In 1989, Honeywell split up the property & sold the calcium chloride + soda ash sections to General Chemical (Honeywell kept the hydrofluoric acid section). General Chemical mustn't have been doing their homework though, as a place in Green River, Wyoming found soda ash rich deposits in 1986. These deposits were far cheaper to mine for soda ash, than it was to produce soda ash through the Solvay process.

General Chemical would stop their soda ash production in Amherstburg in 2001 & they filed for bankruptcy in 2005.


This size of this place was astounding. The first building we entered still had packages of soda ash & neatly stacked pallets. You could hear the Honeywell trains dinging beside the building, as they were being moved for some reason.


The next building was one of those interconnected tangle of pipes & tubes, where my simple self had no idea what to make of it.


The offices were exciting in terms of the pristine state in which they were left. In reading the research articles for this post, people could read the writing on the wall, but there wasn't any long-term plan where the workers were told when the plant would close.


The great part about the next building was the chemical labs. I'm a huge fan of chemistry (sorry about the long intro), so I was in heaven in terms of inspecting all of the glassware & literature.

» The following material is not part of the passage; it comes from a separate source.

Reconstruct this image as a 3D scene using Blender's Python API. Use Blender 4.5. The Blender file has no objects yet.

The only thing that chapped my ass was that they had cleaned up all of the powder beakers which Donnie had photographed on a previous trip.


^I actually know what these do!

These things separate particles of different sizes. They all have different size holes & you put your compound in the top one & attach the bowls to a glorified paint mixer - which shakes the bowls & sorts out the particles by size!

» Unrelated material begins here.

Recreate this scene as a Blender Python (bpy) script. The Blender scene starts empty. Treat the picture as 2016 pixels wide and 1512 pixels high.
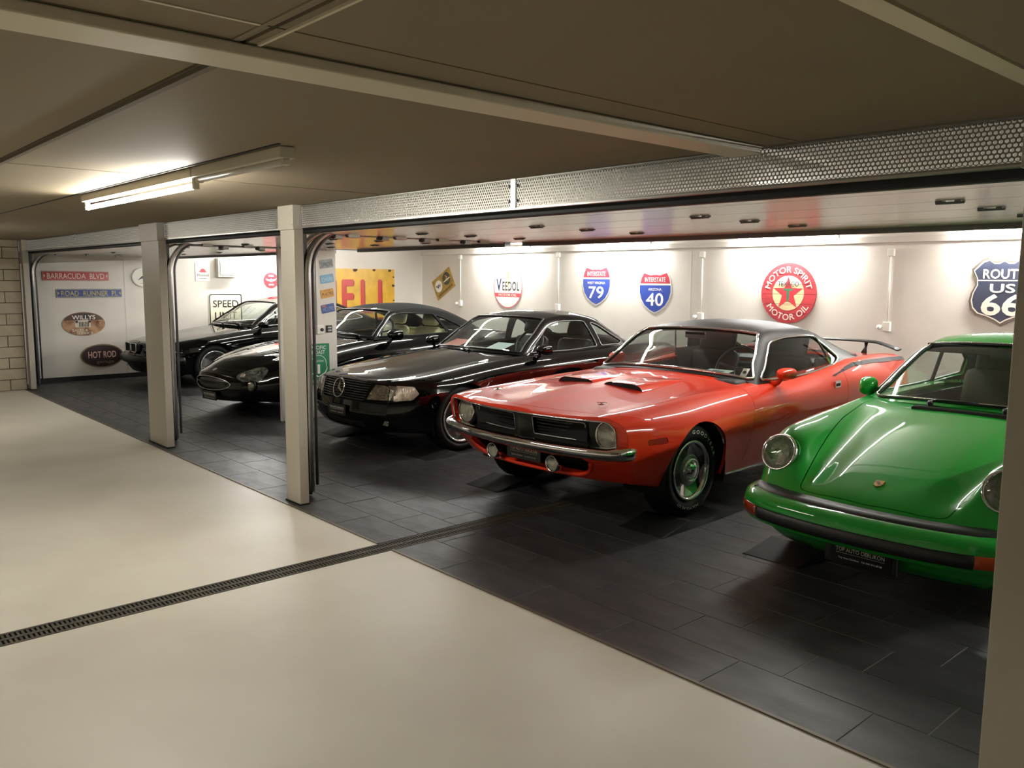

Next up was the tallest section - which has to be something like 10 stories.


The views from the top were spectacular.

Outside of Windsor, there aren't many structures in Essex County which would provide these kind of county views.


Detroit! 26 kilometres away!


We hit a few more buildings in search of something else.

Although a bunch of road salt wasn't what I was looking for, this building ranks high in terms of sights which I've beheld as a result of this activity (even if my crummy picture doesn't show how strange this building was, in terms of all-white mounds, weird patterned roof & vast emptiness).


As we moved into what I'd consider the main building, it looked like their boiler was running a little cold.




While Donnie captured the control room, I grew really bored & took to more extensively searching to kill the time (I was tired & ready to go by now as it was one of those unbearably muggy summer days).


...but this is where I came upon the General Chemical caboose! Boom!

This was only after I walked into a blacksmith room & looked through a small window to discover this caboose room.

The room was tiny & therefore my point+shoot was having trouble with the limited amount of space though.


In 2009, the provincial government reached a solution with the parent company of the bankrupt General Chemical to clean up this property at the cost of $20 million. That cost has sky-rocketed to $64 million more recently, and there still didn't seem to be any significant demolition.

That is until I was recently back in Ontario, where I was told that this place is mostly flattened except for a few minor outbuildings.

The gettin' was good while it was still available to be got.